The Potato Machine is the first multiple by Polke, which I published in 1969, our first common work. Initially, I only received a rough sketch. A technically talented friend in Heidelberg, a historian, somehow found a functioning motor and built 30 objects. The correct title is “Apparatus with which a potato can circle around another”.

The potato machine also reminds me of the Dada movement: a considerable amount of effort just to let a potato circle around another one. The initial price was DM 330. Recently one was auctioned for €70,000.

I read about an instance where he only agreed to have an exhibition under the condition that the gallery owner would promise it would be the gallery’s last. Is that true?

I don’t know anything about that. But it’s possible. It is true that he had a very special humor. This was also something that linked us.

How did you come to know Polke?

Initially through a graphic arts exhibition, which I curated in 1967 for the Pratt Institute in New York and to which I invited Polke. Then, together with a friend, I organized the intermedia ‘69 which drew thousands of visitors to a student dormitory complex in Heidelberg. I contacted 12 artists to pledge support. Among them were Joseph Beuys, Dieter Roth, Christo, Klaus Rinke and Sigmar Polke, who contributed the potato machine. That’s when I met him in person for the first time.

What else should we know about Sigmar Polke?

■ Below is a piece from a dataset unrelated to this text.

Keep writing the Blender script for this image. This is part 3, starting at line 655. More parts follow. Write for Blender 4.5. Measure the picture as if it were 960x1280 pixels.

To me he was the great mystery, reinventing himself again and again, participating in the events of the day fully awake, as few artists have, without the international fame going to his head. Polke never lived as publicly and was never as present in the media as Beuys, for example. There are basically no TV interviews with Polke. Beuys was a public preacher. Polke was not.

With Polke’s death, is there something missing from the art world?

With the death of an artist dies a part of a world of imagination. Nevertheless, just like any other human, each artist goes on living in the memories of the living. In the case of artists, this applies foremost to their oeuvre, which lives on just as well with Polke as with Beuys.